Take the lines of the data below from the very first through the line containing "o['label'] = 'long" and output them exactly, pictures excluded.

-.-.-

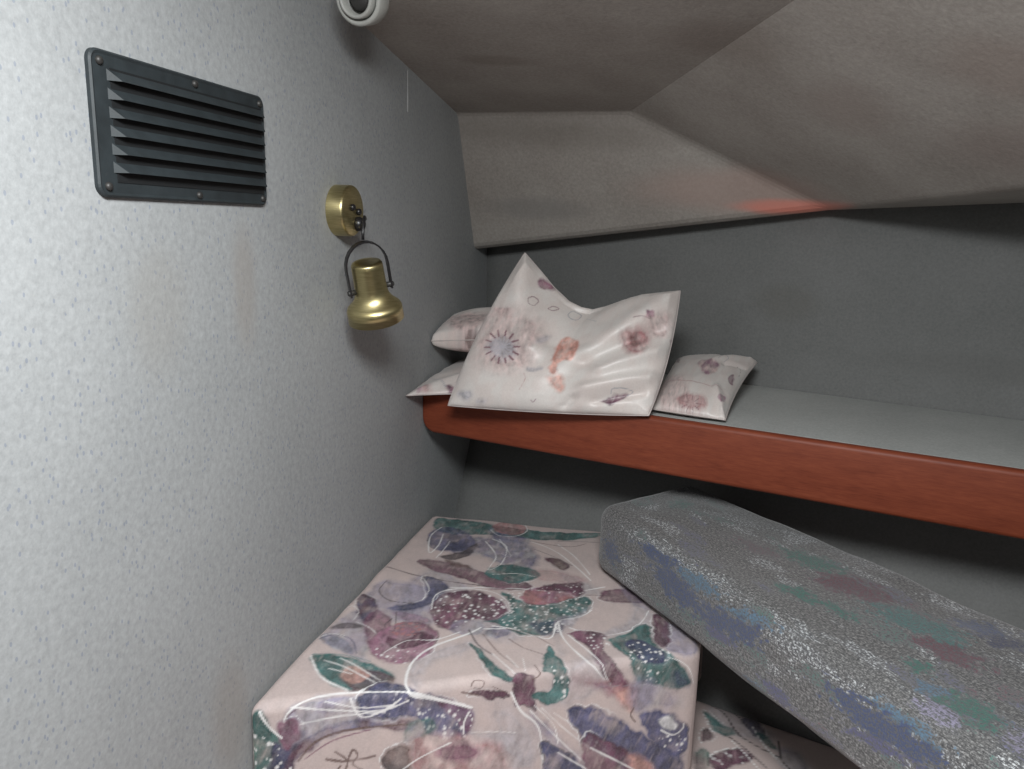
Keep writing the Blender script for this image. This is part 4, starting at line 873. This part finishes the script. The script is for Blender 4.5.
# --- tweed cushion, tapering plan
P0 = np.array((0.321, 1.104)); ax = np.array((0.626, -0.780)); LT = 0.86
Q0 = np.array((0.454, 1.262)); bx = np.array((0.703, -0.711))
TQ = [P0+ax*LT, Q0+bx*LT, Q0, P0]     # ring order: front-left, front-right, back-right, back-left  (x axis runs across, y towards the far end)
TQ = [tuple(p) for p in TQ]
ZT0, ZT1 = 0.5785, 0.686
def uv_tw(XY, drop, x0, x1, y0):
    rel = XY-P0; s = rel@ax; t = rel@np.array([-ax[1], ax[0]])
    side = (x0 < 1e-6)
    return np.column_stack([s, np.where(side, -drop, t)])
V, F, UV, pt = soft_block(TQ, ZT0, ZT1, 0.026, 0.0021, uv_tw, (0.2, 0.2, 0.2), 7, alpha0=0.0, wr=0.0025, crown=0.004)
def tw_patch(shapes):
    for cx, cy, rx, ry, ang, c, a in shapes:
        ca, sa = math.cos(ang), math.sin(ang); X, Y = UV[:, 0]-cx, UV[:, 1]-cy
        u = (X*ca+Y*sa)/rx; w2 = (-X*sa+Y*ca)/ry
        r = np.hypot(u, w2)*0.8+(fbm(UV[:, 0]*130, UV[:, 1]*260, 3)-0.5)*2.3
        k = np.clip(np.clip(1.6-r, 0, 1)*a, 0, 0.66)
        new = k > pt.C[:, 3]
        pt.C[new, :3] = PAL[c]; pt.C[:, 3] = np.maximum(pt.C[:, 3], k)
m_ = fbm(UV[:, 0]*22, UV[:, 1]*55, 61); h_ = vnoise(UV[:, 0]*9, UV[:, 1]*26, 67); k_ = np.clip((m_-0.52)*4, 0, 0.42)
pt.C[:, 3] = k_
for nm, lo, hi in (('green', 0, .3), ('pale', .3, .55), ('navy2', .55, .8), ('wine', .8, 1.01)): pt.C[(h_ >= lo) & (h_ < hi), :3] = PAL[nm]
tw_patch(SHAPES['tweed'])
# faces of the y=far end and sides share the same print
o = put('bolster_cushion', grid_mesh('bolster_cushion', V, F, pt.C, UV), M_tweed)
o['label'] = 'long grey tweed cushion with blue and teal flecks lying across the floral cushion'; o['category'] = 'cushion'

# ---------------------------------------------------------------- scatter pillows on the shelf
SZ = 0.828
PILLOWS = {
 'big': dict(topk=((0, .1, .2, .3, .38, .46, .54, .65, .77, .9, 1), (0, .33, .68, .93, 1.0, 0.98, .84, .58, .32, .13, 0)), P00=(0.075, 1.120, 0.815), P10=(0.392, 1.092, 0.833), P11=(0.421, 1.211, 1.006), P01=(0.169, 1.226, 1.055),
             sag=((0.01, -0.004, -0.002), (0.006, -0.004, -0.006), (0.0, 0.010, -0.066), (-0.010, 0.0, 0.0)), T=0.042, TB=0.016, seed=2, power=0.5,
             ridges=((0.02, 0.98, 0.30, 0.50, 0.08, 0.014), (0.98, 0.98, 0.60, 0.50, 0.09, 0.012), (0.42, 1.0, 0.42, 0.60, 0.13, -0.016),
                     (0.90, 0.66, 0.60, 0.42, 0.06, -0.012), (0.99, 0.52, 0.70, 0.33, 0.045, 0.008), (0.97, 0.30, 0.66, 0.18, 0.05, 0.009), (0.62, 0.55, 0.50, 0.15, 0.08, -0.006), (0.92, 0.17, 0.72, 0.09, 0.035, -0.006),
                     (0.14, 0.97, 0.18, 0.62, 0.05, -0.006), (0.55, 0.0, 0.60, 0.10, 0.03, -0.007)), nu=230, nv=170),
 'flat': dict(P00=(0.002, 1.125, 0.824), P10=(0.36, 1.155, 0.831), P11=(0.40, 1.345, 0.835), P01=(0.004, 1.43, 0.836),
             sag=((0.0, 0.050, -0.001), (0, 0, 0), (0, 0, 0), (0.0, 0, 0)), T=0.031, TB=0.0015, seed=4, power=0.5, ridges=((0.0, 0.0, 0.3, 0.3, 0.05, 0.006),), nu=150, nv=100),
 'roll': dict(P00=(0.003, 1.240, 0.897), P10=(0.312, 1.265, 0.905), P11=(0.330, 1.375, 0.902), P01=(0.004, 1.43, 0.910),
             sag=((0, -0.004, 0.006), (0, 0, 0), (0, 0, 0), (-0.003, 0, 0)), T=0.044, TB=0.036, seed=6, power=0.27, ridges=((0.0, 0.5, 0.3, 0.5, 0.10, 0.004),), nu=140, nv=90),
 'right': dict(P00=(0.392, 1.130, 0.834), P10=(0.500, 1.103, 0.833), P11=(0.556, 1.36, 0.878), P01=(0.420, 1.385, 0.868),
             sag=((0, -0.004, 0.001), (-0.006, 0, 0.0), (0, 0.0, 0.002), (0, 0, 0)), T=0.028, TB=0.012, seed=9, power=0.42,
             ridges=((0.98, 0.98, 0.6, 0.7, 0.06, 0.005), (1.0, 0.78, 0.75, 0.66, 0.03, -0.006), (0.97, 0.03, 0.8, 0.25, 0.05, 0.006)), nu=130, nv=150),
}
def make_pillow(key, label, base):
    spec = dict(PILLOWS[key]); nu, nv = spec['nu'], spec['nv']
    if key in ('flat', 'right'): pass
    u, v, A, B = pillow_grid(**spec)
    c0 = np.array(A.reshape(-1, 3).mean(0)); c0[2] = min(A[..., 2].min(), B[..., 2].min())
    n = A.shape[0]*A.shape[1]; idx = np.arange(n).reshape(A.shape[:2])
    bi = idx.copy(); bi[1:-1, 1:-1] = n+np.arange((nv-1)*(nu-1)).reshape(nv-1, nu-1)
    A2 = A.copy()
    V = np.concatenate([A2.reshape(-1, 3), B[1:-1, 1:-1].reshape(-1, 3)])-c0
    F1_ = np.stack([idx[:-1, :-1], idx[:-1, 1:], idx[1:, 1:], idx[1:, :-1]], -1).reshape(-1, 4)
    F2_ = np.stack([bi[:-1, :-1], bi[1:, :-1], bi[1:, 1:], bi[:-1, 1:]], -1).reshape(-1, 4)
    W, Hh = 0.36, 0.26
    X = np.concatenate([u.ravel(), u[1:-1, 1:-1].ravel()])*W; Y = np.concatenate([v.ravel(), v[1:-1, 1:-1].ravel()])*Hh
    pt = Painter(X, Y, PAL['cream'], 2+len(key)); pt.halo = False
    pt.blob([(-.1, -.1), (.5, -.1), (.5, .4), (-.1, .4)], (0.61, 0.52, 0.49), 0.4, 0.01, (0.65, 0.62, 0.595), 0, 0.3, 0.0, 0.0)
    pt.run(SHAPES[key], PAL)
    t = thing('throw_pillow', tuple(c0), label, 'pillow', 'printed satin pillows on the shelf')
    put('pillow_cover', grid_mesh('pillow_cover', V, np.concatenate([F1_, F2_]), pt.C), M_satin, t)
    ring = np.concatenate([A[0, :-1], A[:-1, -1], A[-1, :0:-1], A[:0:-1, 0]])[::2]-c0
    bm = bmesh.new(); tube(bm, [tuple(p) for p in ring], 0.0009, 6, closed=True)
    put('seam', bm, M_piping, t, True)
    return t
make_pillow('flat', 'cream satin pillow lying flat at the bulkhead end of the shelf, underneath the others', None)
make_pillow('roll', 'small plump cream pillow wedged behind the big one, beside the bulkhead', None)
make_pillow('right', 'small cream pillow lying at the right end of the row, nearest the empty shelf', None)
make_pillow('big', 'large slouching cream pillow with two raised pointed corners and a peach print', None)

# ---------------------------------------------------------------- louvred vent on the bulkhead
VY0, VY1, VZ0, VZ1 = 0.500, 0.732, 1.112, 1.2195
vent = thing('louvred_vent', (0, (VY0+VY1)/2, VZ0), 'black plastic rectangular louvred vent screwed to the pale bulkhead', 'vent')
def rr(y0, y1, z0, z1, r, x, k=6):
    pts = []
    for cy, cz, a0 in ((y1-r, z1-r, 0), (y0+r, z1-r, 90), (y0+r, z0+r, 180), (y1-r, z0+r, 270)):
        for i in range(k+1):
            a = math.radians(a0+90*i/k); pts.append((x, cy+r*math.cos(a), cz+r*math.sin(a)))
    return pts
vi = Matrix.Translation(-Vector(vent.location))
bm = bmesh.new()
la = [bm.verts.new(p) for p in rr(VY0, VY1, VZ0, VZ1, 0.009, 0.0)]
lb = [bm.verts.new(p) for p in rr(VY0, VY1, VZ0, VZ1, 0.009, 0.0032)]
lc = [bm.verts.new(p) for p in rr(VY0+0.0015, VY1-0.0015, VZ0+0.0015, VZ1-0.0015, 0.008, 0.0045)]
ld = [bm.verts.new(p) for p in rr(VY0+0.0035, VY1-0.0035, VZ0+0.0035, VZ1-0.0035, 0.0065, 0.0036)]
n = len(la)
for A_, B_ in ((la, lb), (lb, lc), (lc, ld)):
    for i in range(n): bm.faces.new((A_[i], A_[(i+1) % n], B_[(i+1) % n], B_[i]))
bm.faces.new(ld); bm.faces.new(la[::-1])
bmesh.ops.transform(bm, matrix=vi, verts=bm.verts[:]); put('vent_plate', bm, M_vent, vent)
bm = bmesh.new(); box(bm, (0.0030, VY0+0.020, VZ0+0.0115), (0.0042, VY1-0.006, VZ1-0.012))
bmesh.ops.transform(bm, matrix=vi, verts=bm.verts[:]); put('vent_throat', bm, M_ventdark, vent)
NL = 6; zt = VZ1-0.0130; zb_ = VZ0+0.0135; pit = (zt-zb_)/NL
for i in range(NL):
    z1 = zt-i*pit; z0 = z1-pit*0.98; pr = 0.0105; y0, y1 = VY0+0.0170, VY1-0.004; t = 0.0011
    bm = bmesh.new()
    ins = 0.0085                     # hood: slopes out and down to a lip, closed by slanted cheeks
    a = [(0.0036, y0, z1), (0.0036, y1, z1), (pr, y1-ins*0.6, z0+0.0052), (pr, y0+ins, z0+0.0052), (0.0036, y0, z0+0.0048), (0.0036, y1, z0+0.0048)]
    b = [(0.0036, y0+t*2, z1-t*1.6), (0.0036, y1-t*2, z1-t*1.6), (pr-t, y1-ins*0.6-t, z0+0.0052), (pr-t, y0+ins+t, z0+0.0052), (0.0036, y0+t*2, z0+0.0048), (0.0036, y1-t*2, z0+0.0048)]
    va = [bm.verts.new(p) for p in a]; vb = [bm.verts.new(p) for p in b]
    for f in ((0, 1, 2, 3), (0, 3, 4), (1, 5, 2)):
        bm.faces.new([va[k] for k in f]); bm.faces.new([vb[k] for k in f[::-1]])
    for p_, q_ in ((2, 3), (3, 4), (5, 2), (4, 0), (0, 1), (1, 5)): bm.faces.new((va[p_], va[q_], vb[q_], vb[p_]))
    bmesh.ops.transform(bm, matrix=vi, verts=bm.verts[:]); put('louvre', bm, M_vent, vent)
for y, z in ((VY0+0.010, VZ1-0.0085), ((VY0+VY1)/2+0.006, VZ1-0.006), (VY1-0.008, VZ1-0.0075), (VY0+0.010, VZ0+0.008), ((VY0+VY1)/2+0.004, VZ0+0.006), (VY1-0.008, VZ0+0.007)):
    bm = bmesh.new(); lathe(bm, [(0, 0.0026), (0.0016, 0.0024), (0.0028, 0.0016), (0.0034, 0.0), (0.0034, -0.001), (0, -0.001)], axis_matrix((0.0040, y, z), (1, 0, 0)), 20)
    bm2 = bm
    bmesh.ops.transform(bm, matrix=vi, verts=bm.verts[:]); s0 = put('screw', bm, M_screw, vent, True)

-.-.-

#### [FULL RESPONSE]
Keep writing the Blender script for this image. This is part 4, starting at line 873. This part finishes the script. The script is for Blender 4.5.
# --- tweed cushion, tapering plan
P0 = np.array((0.321, 1.104)); ax = np.array((0.626, -0.780)); LT = 0.86
Q0 = np.array((0.454, 1.262)); bx = np.array((0.703, -0.711))
TQ = [P0+ax*LT, Q0+bx*LT, Q0, P0]     # ring order: front-left, front-right, back-right, back-left  (x axis runs across, y towards the far end)
TQ = [tuple(p) for p in TQ]
ZT0, ZT1 = 0.5785, 0.686
def uv_tw(XY, drop, x0, x1, y0):
    rel = XY-P0; s = rel@ax; t = rel@np.array([-ax[1], ax[0]])
    side = (x0 < 1e-6)
    return np.column_stack([s, np.where(side, -drop, t)])
V, F, UV, pt = soft_block(TQ, ZT0, ZT1, 0.026, 0.0021, uv_tw, (0.2, 0.2, 0.2), 7, alpha0=0.0, wr=0.0025, crown=0.004)
def tw_patch(shapes):
    for cx, cy, rx, ry, ang, c, a in shapes:
        ca, sa = math.cos(ang), math.sin(ang); X, Y = UV[:, 0]-cx, UV[:, 1]-cy
        u = (X*ca+Y*sa)/rx; w2 = (-X*sa+Y*ca)/ry
        r = np.hypot(u, w2)*0.8+(fbm(UV[:, 0]*130, UV[:, 1]*260, 3)-0.5)*2.3
        k = np.clip(np.clip(1.6-r, 0, 1)*a, 0, 0.66)
        new = k > pt.C[:, 3]
        pt.C[new, :3] = PAL[c]; pt.C[:, 3] = np.maximum(pt.C[:, 3], k)
m_ = fbm(UV[:, 0]*22, UV[:, 1]*55, 61); h_ = vnoise(UV[:, 0]*9, UV[:, 1]*26, 67); k_ = np.clip((m_-0.52)*4, 0, 0.42)
pt.C[:, 3] = k_
for nm, lo, hi in (('green', 0, .3), ('pale', .3, .55), ('navy2', .55, .8), ('wine', .8, 1.01)): pt.C[(h_ >= lo) & (h_ < hi), :3] = PAL[nm]
tw_patch(SHAPES['tweed'])
# faces of the y=far end and sides share the same print
o = put('bolster_cushion', grid_mesh('bolster_cushion', V, F, pt.C, UV), M_tweed)
o['label'] = 'long grey tweed cushion with blue and teal flecks lying across the floral cushion'; o['category'] = 'cushion'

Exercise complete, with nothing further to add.